The leading aesthete of his day, Acton was born to a British father, Arthur Acton, an art dealer, and an American mother, Hortense Lenore Mitchell, daughter of the founder of Illinois Trust and Savings bank. While setting the trends for many of his British contemporaries in the 1920s, Acton was a thoroughly cosmopolitan figure whose experience of Italy in particular lent him a certain confidence as a tastemaker in an initially rather staid and gray England. The Englishness of Oxford’s aesthetes in their eye-catching clothes and eyebrow-raising antics is often remarked upon, but there was also an international flavor to their origins and the ambitions that accompanied them.

To many students studying in Oxford, the fashions of the Continent represented the height of sophistication, just as the United States seemed to be the gold mine of the world.

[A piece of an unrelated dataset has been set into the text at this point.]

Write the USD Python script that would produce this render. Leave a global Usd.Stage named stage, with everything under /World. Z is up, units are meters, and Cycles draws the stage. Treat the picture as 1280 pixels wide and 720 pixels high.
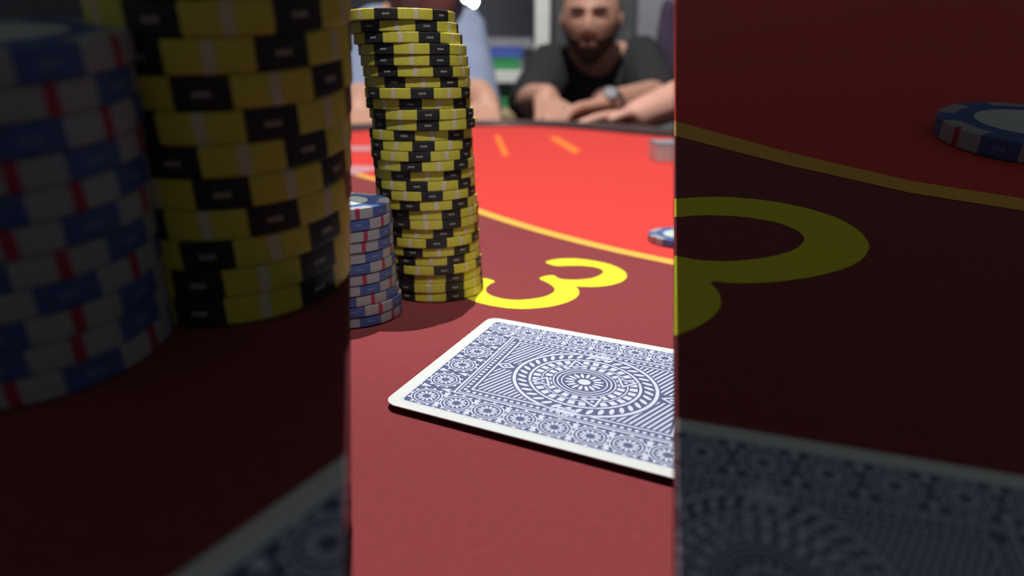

More than a few Oxford men made financially expedient matches with American women. The Riga-born scholar Isaiah Berlin, a fellow of All Souls, Oxford, described the stereotype when he advised a friend to marry a “rich intelligent wonderfully good looking American” and to live with her in England. The glamorous allure of the United States versus the intellectual pull of quaint archaic Oxford is a dichotomy that has never gone away.

Many dons nevertheless hopped across the pond expecting to find something similar to Oxford in Massachusetts and New Jersey. The aforementioned Bowra was offered jobs at both Harvard and Princeton but was shocked by the differences in lifestyle. Going over to lecture in the mid-1930s, he admired the growing classics faculty at Harvard, which had until recently included a young Milman Parry, the great pioneer in Homeric studies, who tragically shot himself, but the atmosphere of the place was wholly unfamiliar. The food, Bowra complained, tasted of tins, and was eaten at the ludicrously early hour of 6 p.m. There was barely any alcohol to be had. His own dinners, by contrast, were famous in Oxford for their booziness and extravagance — to say nothing of the sparkling, invariably ribald conversation — and often went on in his own rooms well into the night.

Beyond such vexing problems, Bowra found the students at Harvard to be highly conscientious and eloquent, but stronger in conversation than in their written work. He observed that they were unused to producing two essays a week, which was (and remains) standard for their Oxford counterparts. Intriguingly, Eliot had noted the reverse, describing himself as “beginning my house at the roof” in his philosophical studies at Harvard while reverting to foundations after arriving in Oxford. It was not the case that one was better than the other, only that education in England and America were poles apart, not least in structure. The tutorial system, in which students were taught one-on-one or one-on-two, originated in the fourteenth century and was virtually unknown outside of Oxbridge.

At the outbreak of the Second World War, another Oxford-educated poet, W.H. Auden, went over to the States, where he also taught, first at a school and then at university level. His own experience was one of liberation. Whereas he had found Oxford rather stifling — he had spent much of his time there as a student writing poetry rather than completing his essays and went down with just a third-class degree — America seemed to offer him an appealingly clean slate. No one there made a pretense of trying to revive tradition, he said, which for a poet could be strangely refreshing.

The Oxford life certainly wasn’t for everyone, but for those Americans who did come over in the early twentieth century, it could be inspiring precisely because it defied expectation. Just as the British crossed the Atlantic and found themselves startled by the discipline and propriety, so Americans who entered Oxford in the Great War and its aftermath were justified in feeling bewildered by the silence followed by the sudden explosion of self-expression promoted by the likes of Harold Acton. Neither was quite what the other imagined it to be.

Ultimately, however, the welcoming of Americans to a new city — or indeed a very old one with its own traditions and way of life — was always going to revitalize the place and help shape its outlook. The denouement of the Second World War would ensure that the traffic continued in both directions, a Ford Super Deluxe speeding one set of youngsters along one way, and a wicker-basket-bearing bicycle carrying a begowned pair in the other.